From the first line of the data below through the line holding "tree.nodes.clear()", output each line exactly and leave the pictures out.

====== Data provided

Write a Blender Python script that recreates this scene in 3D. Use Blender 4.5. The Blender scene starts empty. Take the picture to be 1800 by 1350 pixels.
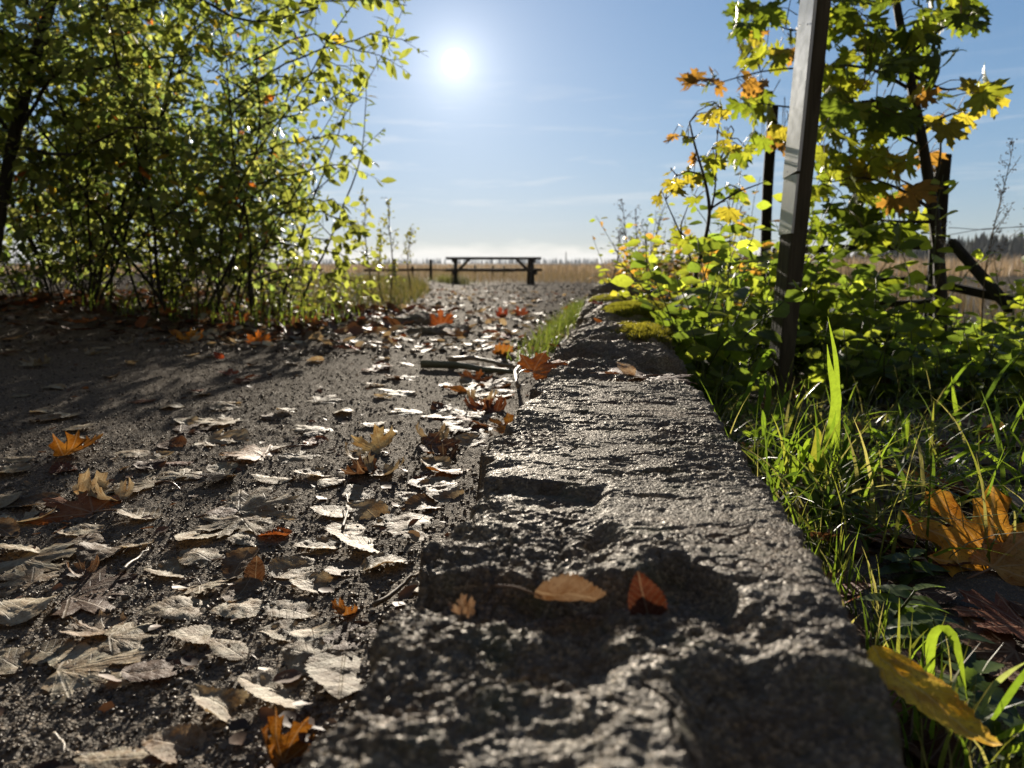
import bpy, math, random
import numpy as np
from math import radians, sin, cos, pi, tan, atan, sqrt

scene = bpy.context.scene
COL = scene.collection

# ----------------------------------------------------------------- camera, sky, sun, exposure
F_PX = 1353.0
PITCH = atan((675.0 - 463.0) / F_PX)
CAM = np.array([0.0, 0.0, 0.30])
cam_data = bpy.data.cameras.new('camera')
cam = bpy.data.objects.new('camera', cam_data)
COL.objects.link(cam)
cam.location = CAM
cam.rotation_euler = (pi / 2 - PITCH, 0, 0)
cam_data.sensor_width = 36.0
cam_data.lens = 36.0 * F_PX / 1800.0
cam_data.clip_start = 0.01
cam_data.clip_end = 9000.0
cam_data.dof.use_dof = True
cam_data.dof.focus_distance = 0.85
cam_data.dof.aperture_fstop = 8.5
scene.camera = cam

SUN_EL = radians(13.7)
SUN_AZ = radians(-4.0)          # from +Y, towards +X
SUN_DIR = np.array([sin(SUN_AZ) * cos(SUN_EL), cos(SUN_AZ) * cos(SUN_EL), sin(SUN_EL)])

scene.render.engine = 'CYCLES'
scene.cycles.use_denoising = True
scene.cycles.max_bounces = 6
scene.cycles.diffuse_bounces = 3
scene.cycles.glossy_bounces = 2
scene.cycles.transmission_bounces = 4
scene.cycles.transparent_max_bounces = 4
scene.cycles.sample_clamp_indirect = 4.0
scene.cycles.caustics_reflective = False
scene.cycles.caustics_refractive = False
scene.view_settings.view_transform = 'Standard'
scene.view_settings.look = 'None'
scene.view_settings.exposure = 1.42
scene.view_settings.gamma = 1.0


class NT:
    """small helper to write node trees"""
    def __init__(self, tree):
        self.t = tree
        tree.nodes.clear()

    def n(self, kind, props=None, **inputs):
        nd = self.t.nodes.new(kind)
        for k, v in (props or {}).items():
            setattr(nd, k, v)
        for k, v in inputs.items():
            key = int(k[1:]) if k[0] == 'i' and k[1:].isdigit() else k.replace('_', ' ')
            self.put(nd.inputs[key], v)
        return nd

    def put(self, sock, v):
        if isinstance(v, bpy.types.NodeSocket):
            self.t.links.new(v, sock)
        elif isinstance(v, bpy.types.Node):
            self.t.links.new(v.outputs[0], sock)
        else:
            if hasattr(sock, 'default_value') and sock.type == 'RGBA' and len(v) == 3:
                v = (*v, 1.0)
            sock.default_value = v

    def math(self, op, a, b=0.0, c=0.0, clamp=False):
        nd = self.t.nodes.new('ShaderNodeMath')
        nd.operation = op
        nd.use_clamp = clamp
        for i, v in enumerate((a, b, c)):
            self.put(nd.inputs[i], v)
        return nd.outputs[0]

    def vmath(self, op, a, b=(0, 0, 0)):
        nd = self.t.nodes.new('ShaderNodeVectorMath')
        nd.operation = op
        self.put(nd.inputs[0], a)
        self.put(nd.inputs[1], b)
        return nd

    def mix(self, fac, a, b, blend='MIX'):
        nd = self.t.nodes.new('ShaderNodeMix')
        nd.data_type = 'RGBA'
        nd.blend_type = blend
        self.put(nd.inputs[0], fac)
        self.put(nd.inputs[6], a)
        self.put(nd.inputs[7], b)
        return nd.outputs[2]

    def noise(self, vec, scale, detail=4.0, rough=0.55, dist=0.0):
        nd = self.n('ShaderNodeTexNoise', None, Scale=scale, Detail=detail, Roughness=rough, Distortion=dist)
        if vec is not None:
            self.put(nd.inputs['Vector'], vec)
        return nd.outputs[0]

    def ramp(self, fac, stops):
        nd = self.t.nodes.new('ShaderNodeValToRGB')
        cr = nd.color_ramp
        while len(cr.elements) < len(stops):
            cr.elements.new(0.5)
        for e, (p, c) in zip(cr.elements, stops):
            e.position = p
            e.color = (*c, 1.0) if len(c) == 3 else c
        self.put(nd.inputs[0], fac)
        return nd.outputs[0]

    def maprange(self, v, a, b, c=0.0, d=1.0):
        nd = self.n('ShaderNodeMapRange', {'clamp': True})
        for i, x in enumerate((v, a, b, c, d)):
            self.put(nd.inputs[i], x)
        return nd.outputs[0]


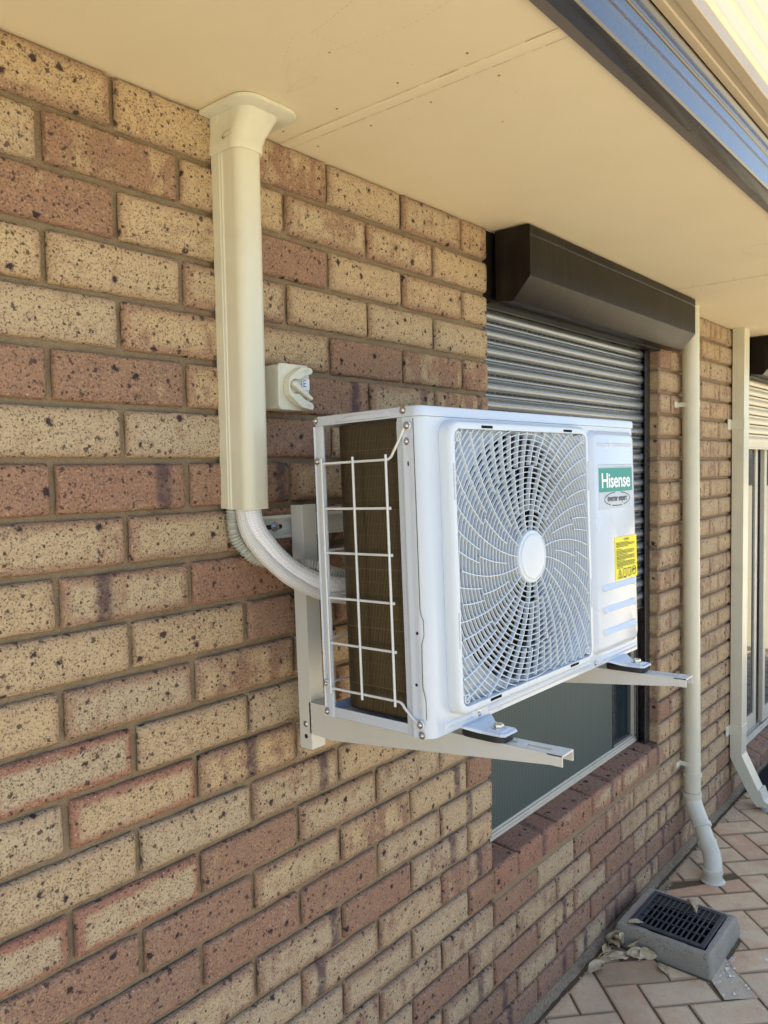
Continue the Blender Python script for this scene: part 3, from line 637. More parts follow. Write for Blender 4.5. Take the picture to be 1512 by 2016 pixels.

============

▶ _Exercise result_
Write a Blender Python script that recreates this scene in 3D. Use Blender 4.5. The Blender scene starts empty. Take the picture to be 1800 by 1350 pixels.
import bpy, math, random
import numpy as np
from math import radians, sin, cos, pi, tan, atan, sqrt

scene = bpy.context.scene
COL = scene.collection

# ----------------------------------------------------------------- camera, sky, sun, exposure
F_PX = 1353.0
PITCH = atan((675.0 - 463.0) / F_PX)
CAM = np.array([0.0, 0.0, 0.30])
cam_data = bpy.data.cameras.new('camera')
cam = bpy.data.objects.new('camera', cam_data)
COL.objects.link(cam)
cam.location = CAM
cam.rotation_euler = (pi / 2 - PITCH, 0, 0)
cam_data.sensor_width = 36.0
cam_data.lens = 36.0 * F_PX / 1800.0
cam_data.clip_start = 0.01
cam_data.clip_end = 9000.0
cam_data.dof.use_dof = True
cam_data.dof.focus_distance = 0.85
cam_data.dof.aperture_fstop = 8.5
scene.camera = cam

SUN_EL = radians(13.7)
SUN_AZ = radians(-4.0)          # from +Y, towards +X
SUN_DIR = np.array([sin(SUN_AZ) * cos(SUN_EL), cos(SUN_AZ) * cos(SUN_EL), sin(SUN_EL)])

scene.render.engine = 'CYCLES'
scene.cycles.use_denoising = True
scene.cycles.max_bounces = 6
scene.cycles.diffuse_bounces = 3
scene.cycles.glossy_bounces = 2
scene.cycles.transmission_bounces = 4
scene.cycles.transparent_max_bounces = 4
scene.cycles.sample_clamp_indirect = 4.0
scene.cycles.caustics_reflective = False
scene.cycles.caustics_refractive = False
scene.view_settings.view_transform = 'Standard'
scene.view_settings.look = 'None'
scene.view_settings.exposure = 1.42
scene.view_settings.gamma = 1.0


class NT:
    """small helper to write node trees"""
    def __init__(self, tree):
        self.t = tree
        tree.nodes.clear()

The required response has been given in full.